B: somehow still cool.
And C: you really need to chill out.
(GUNS COCKING) He's with me! He's with me! Oh, I got to tell you something.
Now that we're both grown and successful you, president, me, pot CEO and owner of three NBA teams I feel different.
I really, really, really don't hate you.
Got anything to say to me? Um yes.
All right.
I'll admit it.
I've always been kind of a pain in the butt.
If you had said that earlier, even I would have voted for you.
- (DRONES WHIRRING) - (APPLAUSE) Wow, that's pretty cool for someone who was always unpopular.
(CHUCKLES) But, but wait!
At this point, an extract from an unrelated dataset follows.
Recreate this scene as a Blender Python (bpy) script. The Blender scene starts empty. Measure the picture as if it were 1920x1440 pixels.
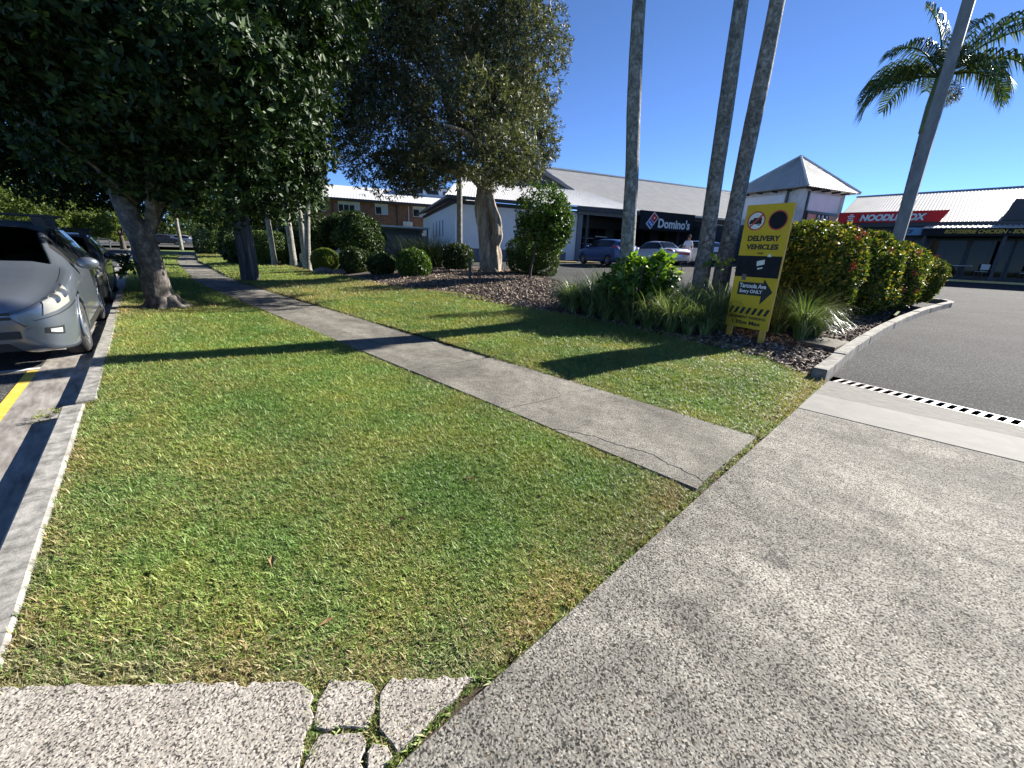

Not my fault.
Because, I don't know if you know, but I did not come from a family that made things easy.
Well, maybe you didn't make things easier for them either.
Maybe Mom was the one who was helping you in ways you don't even remember.
Old days Good times I remember Fun days Oh, wow.
Mom? She's clean.
Checked her hair.
Took 45 minutes.
I'm here to see if you'll finally admit you'd be better off if you'd gone to college.
Are you crazy? You still can't admit you were wrong.
Let me tell you something, lady.
Wait a minute.
Just-just wait a minute.
I'm president now.
I have a lot of resources.
Where's my mom translator? Maybe I started off on the wrong foot.
"You constantly let me down.
" Of course, I appreciate everything you're saying.
"You were never really in my corner.
" I may have said a lot of things in anger.
"I meant what I said and I will stick to it.
But no matter what, I was always proud of you.
" You made me mad, too.
"I was hurt because I care so much.
All the respect and love I have for people came from you.
" That's nice to hear.
(CHOKED UP): "I love you so much.
" (SOBBING SOFTLY) "I love you, too.
" - (CRYING) - Oh, oh.
(SNIFFLES) Okay, you can go now.
"This translator is fantastic.
Give her a raise.
I enjoyed that story, but I got to know, how much is really true? Let me consult the oracle.
Okay, Lisa, I'll give it to you straight.
You've got a 98% chance of going to college, 83% Ivy League, 47% chance of a boyfriend, 72% chance of a girlfriend.
Oh! (CHUCKLES): I like those odds! Hey, can I get the game on this? It's not a TV.